Wagga Wagga has nearly 65,000 people, while Tamworth is similarly-sized to Orange, with just over 40,000 people calling it home.
Speaking to the Central Western Daily two weeks ago, Mr Barilaro said Orange had all the trappings of a “modern, cosmopolitan city”.
While he didn’t suggest Orange could house 100,000 people, Mr Barilaro said having de-centralised government agencies in town, as well as good healthcare and employment, meant Orange was certainly on the radar as a regional hub.
Orange City Councillor and chairman of the Economic Development Community Committee Jeff Whitton said Orange “certainly” had the capability to be a 100,000-person centre.

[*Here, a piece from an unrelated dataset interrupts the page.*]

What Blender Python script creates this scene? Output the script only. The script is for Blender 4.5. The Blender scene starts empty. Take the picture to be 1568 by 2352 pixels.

Mr Whitton spends up to three days a week in Sydney, and said over the past three years he’d watched the state capital become “unlivable” due to traffic, and the state government needed the vision to look outwards to centres like Orange.
He claimed the major barrier to growing as a destination was infrastructure to connect Orange to Sydney, including a new freeway through the Blue Mountains connecting to the M4, and upgrades to rail services.
“Without infrastructure we’re not going to see any major growth, even with major cities like Wagga or Tamworth,” Cr Whitton said.
“But if we’re going to see these sorts of numbers [of people] – not that we’re going to reach it in my lifetime – we as civic leaders need to talk about those sorts of numbers and how to deal with it.”
He said population growth always caused “interesting debate” in Orange, but said the city always needed to be looking to the future, especially to provide career opportunities to young people.
When asked if Orange could be a city to rival a potential 100,000-population Tamworth or Wagga Wagga, member for Orange Philip Donato said “why not?”
“I think we’ve got more going for us than both those towns,” he said.
Mr Donato cited the location, climate, education providers, sporting amenities and health system as drawcards.